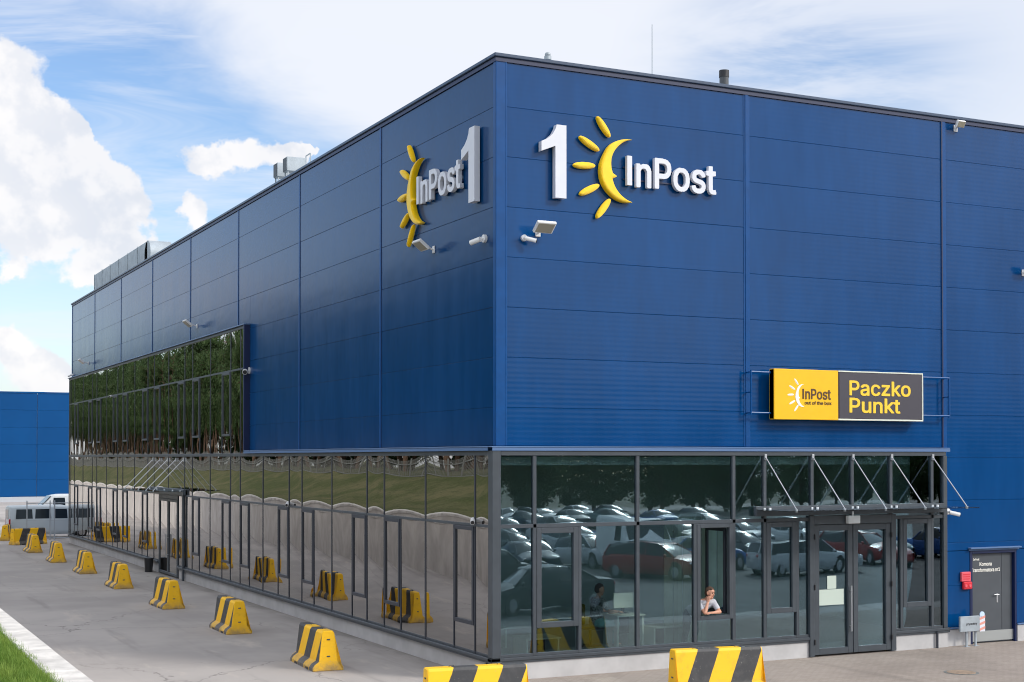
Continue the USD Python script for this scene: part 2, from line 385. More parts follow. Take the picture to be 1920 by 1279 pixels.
class MB:
    """Builds one mesh from boxes, tubes, prisms."""
    def __init__(s): s.v, s.f, s.n = [], [], 0
    def raw(s, v, f):
        v = np.asarray(v, float); f = np.asarray(f, int)
        s.v.append(v); s.f.append(f + s.n); s.n += len(v)
        return s
    def box(s, x0, x1, y0, y1, z0, z1, ch=0.0):
        x0, x1 = sorted((x0, x1)); y0, y1 = sorted((y0, y1)); z0, z1 = sorted((z0, z1))
        c = np.array([(x0 + x1) / 2, (y0 + y1) / 2, (z0 + z1) / 2]); h = np.array([x1 - x0, y1 - y0, z1 - z0]) / 2
        ch = min(ch, 0.45 * h.min() * 2)
        if ch <= 0:
            v = np.array([[(x0, x1)[i], (y0, y1)[j], (z0, z1)[k]] for i, j, k in np.ndindex(2, 2, 2)])
            return s.raw(v, _BF)
        v = np.array([[c[k] + sg[k] * (h[k] if k == ax else h[k] - ch) for k in range(3)] for ax, sg in _CV])
        return s.raw(v, _CF)
    def tube(s, a, b, r0, r1=None, n=8):
        r1 = r0 if r1 is None else r1
        a, b = np.asarray(a, float), np.asarray(b, float)
        t = b - a; t = t / np.linalg.norm(t)
        u = np.cross(t, [0, 0, 1.0] if abs(t[2]) < .9 else [1.0, 0, 0]); u /= np.linalg.norm(u); w = np.cross(t, u)
        an = np.arange(n) * 2 * math.pi / n
        ring = np.cos(an)[:, None] * u + np.sin(an)[:, None] * w
        v = np.vstack([a + ring * r0, b + ring * r1, a, b])
        i = np.arange(n); j = (i + 1) % n
        f = np.vstack([np.stack([i, j, j + n], 1), np.stack([i, j + n, i + n], 1), np.stack([j, i, np.full(n, 2 * n)], 1), np.stack([i + n, j + n, np.full(n, 2 * n + 1)], 1)])
        return s.raw(v, f)
    def path(s, pts, r, n=8):
        for a, b in zip(pts[:-1], pts[1:]): s.tube(a, b, r, r, n)
        return s
    def mesh(s, m, move=(0, 0, 0)):
        return s.raw(np.asarray(m.vertices) + np.asarray(move, float), m.faces)
    def ball(s, c, r, sub=2):
        m = trimesh.creation.icosphere(sub)
        return s.raw(np.asarray(m.vertices) * np.asarray(r, float) + np.asarray(c, float), m.faces)
    def out(s):
        return np.vstack(s.v), np.vstack(s.f)


class Face:
    """A wall: u runs along it, z up, n outwards. Front: (u, -n, z). Left: (-n, u, z)."""
    def __init__(s, left): s.left = left
    def pt(s, u, n, z): return (-n, u, z) if s.left else (u, -n, z)
    def box(s, mb, u0, u1, n0, n1, z0, z1, ch=0.0):
        return mb.box(-n1, -n0, u0, u1, z0, z1, ch) if s.left else mb.box(u0, u1, -n1, -n0, z0, z1, ch)
    def tube(s, mb, a, b, r, r1=None, n=8): return mb.tube(s.pt(*a), s.pt(*b), r, r1, n)
    def pane(s, u0, u1, z0, z1, n, bulge=0.003, tilt=0.0, yaw=0.0, thick=0.012, g=7):
        """A glass pane as a thin closed sheet, faintly pillowed and set a hair out of true as sealed units are."""
        a = np.linspace(0, 1, g)
        U, Z = np.meshgrid(a, a, indexing='ij')
        pil = bulge * (4 * U * (1 - U)) ** 1.0 * (4 * Z * (1 - Z)) ** 1.0
        off = n + pil - tilt * (Z - 0.5) * (z1 - z0) + yaw * (U - 0.5) * (u1 - u0)
        uu, zz = u0 + U * (u1 - u0), z0 + Z * (z1 - z0)
        P = []
        for d in (0, -thick):
            o = off + d
            P.append(np.stack([-o, uu, zz] if s.left else [uu, -o, zz], -1).reshape(-1, 3))
        idx = np.arange(g * g).reshape(g, g)
        q = np.stack([idx[:-1, :-1], idx[1:, :-1], idx[1:, 1:], idx[:-1, 1:]], -1).reshape(-1, 4)
        tri = np.vstack([q[:, [0, 1, 2]], q[:, [0, 2, 3]]])
        if s.left: tri = tri[:, ::-1]
        loop = np.concatenate([idx[:-1, 0], idx[-1, :-1], idx[:0:-1, -1], idx[0, :0:-1]])
        nx = np.roll(loop, -1)
        side = np.vstack([np.stack([nx, loop, loop + g * g], 1), np.stack([nx, loop + g * g, nx + g * g], 1)])
        if s.left: side = side[:, ::-1]
        return np.vstack(P), np.vstack([tri, tri[:, ::-1] + g * g, side])


FR, LE = Face(False), Face(True)
H = 12.87
ROWS = [12.70] + [11.79 - 1.033 * k for k in range(12)]
END_Y, END_X = 52.9, 24.0
LBAY = [0.0, 6.62, 13.12, 19.68, 26.27, 32.82, 39.42, 46.1, END_Y]
FBAY = [0.0, 6.22, 12.0, 18.0, END_X]

# ------------------------------------------------------------------ ground, road, bank
def sheet(x0, x1, y0, y1, z, nx=1, ny=1):
    xs, ys = np.linspace(x0, x1, nx + 1), np.linspace(y0, y1, ny + 1)
    X, Y = np.meshgrid(xs, ys, indexing='ij')
    v = np.stack([X, Y, np.full_like(X, z)], -1).reshape(-1, 3)
    i = np.arange((nx + 1) * (ny + 1)).reshape(nx + 1, ny + 1)
    q = np.stack([i[:-1, :-1], i[1:, :-1], i[1:, 1:], i[:-1, 1:]], -1).reshape(-1, 4)
    return v, q


tag(put('ground', sheet(-2500, 2500, -2500, 2500, -0.03), 'field'), kind='structure')
tag(put('road', sheet(-10.0, 120, -120, 160, 0.0), 'road'), kind='structure')
tag(put('car_park', sheet(-9.5, 110, -86, -9.0, 0.004), 'asphalt'), kind='structure')
tag(put('pavement', sheet(-0.35, END_X, -7.5, 0.2, 0.004), 'paving'), kind='structure')

WALL_X, WALL_Z = -9.9, 2.2


def bank_height(x):
    x = np.asarray(x, float)
    t = np.clip((WALL_X - 0.34 - x) / 12.0, 0, 1)
    return 2.12 + 1.85 * t * t * (3 - 2 * t) + 0.02 * 0


def bank():
    xs = np.concatenate([np.linspace(-10.25, -24, 28), [-40, -120, -260]])
    ys = np.concatenate([np.linspace(-90, 40, 90), np.linspace(42, 280, 80)])
    X, Y = np.meshgrid(xs, ys, indexing='ij')
    Z = bank_height(X) + (meshkit.fbm(np.stack([X * .35, Y * .35, X * 0], -1), 3, 3) - .5) * 0.30 * np.clip((-10.25 - X) / 2.0, 0, 1)
    v = np.stack([X, Y, Z], -1).reshape(-1, 3)
    i = np.arange(len(xs) * len(ys)).reshape(len(xs), len(ys))
    q = np.stack([i[:-1, :-1], i[:-1, 1:], i[1:, 1:], i[1:, :-1]], -1).reshape(-1, 4)
    return (v, q)


tag(put('grass_bank', bank(), 'turf', smooth=True), kind='structure')

w = thing('retaining_wall', 'long pale concrete retaining wall with flat coping along the road and grass bank', 'wall')
y = -60.0
for k in range(32):                                                     # cast sections with open joints
    y1 = y + 6.0
    put('wall_section', MB().box(-10.18, WALL_X - 0.02, y + .008, y1 - .008, -0.1, 2.06, 0.012), 'concrete', w)
    y = y1
y = -60.0
for k in range(96):
    dz = rng.normal(0, .004)
    put('coping_slab', MB().box(-10.27, WALL_X + rng.normal(0, .004), y + .006, y + 1.994, 2.064, WALL_Z + dz, 0.018), 'cap_stone', w)
    y += 2.0


# grass by the camera
def tuft(seed):
    r = np.random.default_rng(seed)
    V, F = [], []
    for k in range(16):
        a = r.uniform(0, 2 * math.pi); h = r.uniform(.05, .17); b = r.normal(0, .035, 2); lean = r.uniform(.02, .10)
        d = np.array([math.cos(a), math.sin(a)]); s = np.array([-d[1], d[0]]) * r.uniform(.0025, .005)
        base = np.array([b[0], b[1], -.01]); mid = np.array([*(b + d * lean * .4), h * .65]); tip = np.array([*(b + d * lean), h])
        n = len(V)
        V += [base - [*s, 0], base + [*s, 0], mid - [*s * .8, 0], mid + [*s * .8, 0], tip]
        F += [[n, n + 1, n + 3], [n, n + 3, n + 2], [n + 2, n + 3, n + 4]]
    return np.array(V), np.array(F)


pi = UsdGeom.PointInstancer.Define(stage, '/World/grass')
protos = []
for k in range(3):
    usdkit.mesh(stage, f'/World/grass/tuft_{k + 1:03d}', tuft(k), M['blades'])
    protos.append(f'/World/grass/tuft_{k + 1:03d}')
pi.CreatePrototypesRel().SetTargets([Sdf.Path(p) for p in protos])
n = 15000
gx = -10.24 - 3.4 * rng.random(n) ** 1.5; gy = -16 + 17 * rng.random(n)
gz = bank_height(gx) + (meshkit.fbm(np.stack([gx * .35, gy * .35, gx * 0], -1), 3, 3) - .5) * .30 * np.clip((-10.25 - gx) / 2, 0, 1)
pi.CreatePositionsAttr(Vt.Vec3fArray.FromNumpy(np.stack([gx, gy, gz], 1).astype(np.float32)))
pi.CreateProtoIndicesAttr(Vt.IntArray.FromNumpy(rng.integers(0, 3, n).astype(np.int32)))
an = rng.random(n) * math.pi
q = np.zeros((n, 4)); q[:, 0] = np.cos(an); q[:, 3] = np.sin(an)
pi.CreateOrientationsAttr(Vt.QuathArray([Gf.Quath(float(a[0]), 0, 0, float(a[3])) for a in q]))
sc = rng.uniform(.5, 1.25, n) * np.where(gx > -10.4, .7, 1)
pi.CreateScalesAttr(Vt.Vec3fArray.FromNumpy(np.stack([sc] * 3, 1).astype(np.float32)))
tag(pi.GetPrim(), 'bright green mown grass behind the white coping', 'grass', kind='stuff')

# ------------------------------------------------------------------ the warehouse
W = thing('warehouse', 'big blue metal-clad warehouse with mirror-glazed ground floor and lettered corner', 'warehouse')
# core
put('inner_wall', MB().box(.13, END_X, .11, .20, 4.63, 12.6), 'trim', W)
put('inner_wall', MB().box(12.0, END_X, .16, .24, 0, 4.62), 'trim_dark', W)
put('inner_wall', MB().box(.11, .125, .21, 18.25, 4.63, 12.6), 'trim', W)
put('inner_wall', MB().box(.11, .2, 18.26, END_Y - .1, 8.8, 12.6), 'trim_dark', W)
put('back_wall', MB().box(.11, END_X, END_Y - .08, END_Y, 0, 12.6), 'trim', W)
put('side_wall', MB().box(END_X - .08, END_X, .21, END_Y - .09, 0, 12.6), 'trim', W)
put('roof', MB().box(.11, END_X - .1, .21, END_Y - .1, 12.45, 12.55), 'zinc', W)
put('floor_slab', MB().box(.06, END_X - .1, .06, END_Y - .1, .05, .30), 'interior_floor', W)
put('floor_slab', MB().box(.13, END_X - .1, .21, END_Y - .1, 4.40, 4.58), 'interior', W)
put('ceiling', MB().box(.21, 6, 18.3, END_Y - .1, 8.72, 8.79), 'interior', W)
put('partition', MB().box(6.0, 6.1, 5.6, END_Y - .1, .31, 4.39), 'interior', W)
put('partition', MB().box(.2, 11.9, 5.5, 5.6, .31, 4.39), 'interior', W)
put('partition', MB().box(11.9, 12.0, .25, 5.5, .31, 4.39), 'interior', W)
put('partition', MB().box(6.0, 6.1, 18.3, END_Y - .1, 4.6, 8.7), 'interior', W)
put('partition', MB().box(.2, 6.0, 18.26, 18.36, 4.6, 8.7), 'interior', W)


def panel(face, u0, u1, z0, z1, mat):
    put('cladding_panel', face.box(MB(), u0 + .003, u1 - .003, -.10, rng.normal(0, .0012), z0 + .002, z1 - .002, .005), mat, W)


for b in range(4):                                                      # front
    u0, u1 = FBAY[b], FBAY[b + 1]
    for k in range(12):
        zt, zb = ROWS[k], ROWS[k + 1]
        if b < 2:
            if zt <= 4.9: break
            panel(FR, u0, u1, max(zb, 4.80), zt, 'clad_front')
        else:
            zb = max(zb, .45)
            if zt <= .5: break
            if b == 2 and zb < 2.27:
                if zt > 2.4: panel(FR, u0, u1, 2.30, zt, 'clad_front')
                zt2 = min(zt, 2.29)
                panel(FR, u0, 12.80, zb, zt2, 'clad_front'); panel(FR, 14.34, u1, zb, zt2, 'clad_front')
            else:
                panel(FR, u0, u1, zb, zt, 'clad_front')
SPLIT = 18.28
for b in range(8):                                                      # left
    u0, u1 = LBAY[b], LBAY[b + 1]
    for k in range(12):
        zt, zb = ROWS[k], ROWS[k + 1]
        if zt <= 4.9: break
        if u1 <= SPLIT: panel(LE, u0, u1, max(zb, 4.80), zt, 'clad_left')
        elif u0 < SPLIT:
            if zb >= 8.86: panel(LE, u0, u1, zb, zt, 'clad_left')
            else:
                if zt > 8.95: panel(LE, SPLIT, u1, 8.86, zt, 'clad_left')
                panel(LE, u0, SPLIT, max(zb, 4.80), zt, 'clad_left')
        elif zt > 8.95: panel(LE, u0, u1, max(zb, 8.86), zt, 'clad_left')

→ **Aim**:
Begin with the line that contains "if zb >= 8.86: panel(LE, u0, u1, zb, zt, 'clad_left')" and quote each line after it exactly, stopping after the last line of the data.

→ **Result of the task**:
            if zb >= 8.86: panel(LE, u0, u1, zb, zt, 'clad_left')
            else:
                if zt > 8.95: panel(LE, SPLIT, u1, 8.86, zt, 'clad_left')
                panel(LE, u0, SPLIT, max(zb, 4.80), zt, 'clad_left')
        elif zt > 8.95: panel(LE, u0, u1, max(zb, 8.86), zt, 'clad_left')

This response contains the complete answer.